In dd's case I took a long time deciding between a poorly performing local grammar with her bullies where she would get barely any dyslexia support and have to fight to keep her place, or a nurturing private where they had a high intake of SEN and ample dyslexia support. Her current school has over double the intake of SEN but is in the top 100 schools compared to the grammar which is somewhere around the late 300's with a 10 student number difference in the year on average even after taking the top 5% of girls locally. So I do feel parents should be factoring in whether their child will fit the level of structure offered rather than assume strictness alone would ensure better grades.

noblegiraffe · 22/09/2025 00:36

I think if your 'poorly performing local grammar' is in the top 400 secondaries in the country then you might be surprised just how things bad can get a bit further down the league tables and why some schools have introduced such strict behaviour policies.

ACynicalDad · 22/09/2025 00:40

I think they are good if they serve areas with kids that may not have grown up with boundaries at home and who may not have that self control. Many schools getting good results in leafier areas simply don’t need it. I doubt any school with awful behaviour gets good results.

6thformoptions · 22/09/2025 00:46

noblegiraffe · 22/09/2025 00:36

I think if your 'poorly performing local grammar' is in the top 400 secondaries in the country then you might be surprised just how things bad can get a bit further down the league tables and why some schools have introduced such strict behaviour policies.

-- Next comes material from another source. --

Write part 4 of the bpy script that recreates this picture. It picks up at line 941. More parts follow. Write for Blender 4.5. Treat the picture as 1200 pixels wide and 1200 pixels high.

I have no doubt - everyone around here thinks they've got a great set of options having grammars, whereas I personally think it's pushed the state non-selective options down far further than they needed to be by taking the top 5% of a rich area and doing very poorly by them. You can imagine what the other state schools look like without the top performers. It creates a huge social divide all through Primary too as kids know fairly quickly from Y4 who is likely to pass 11+ because those who can all get tutored together. If anything gets kids, boys in particular IME, riled up it's feeling like they are failing by age 9.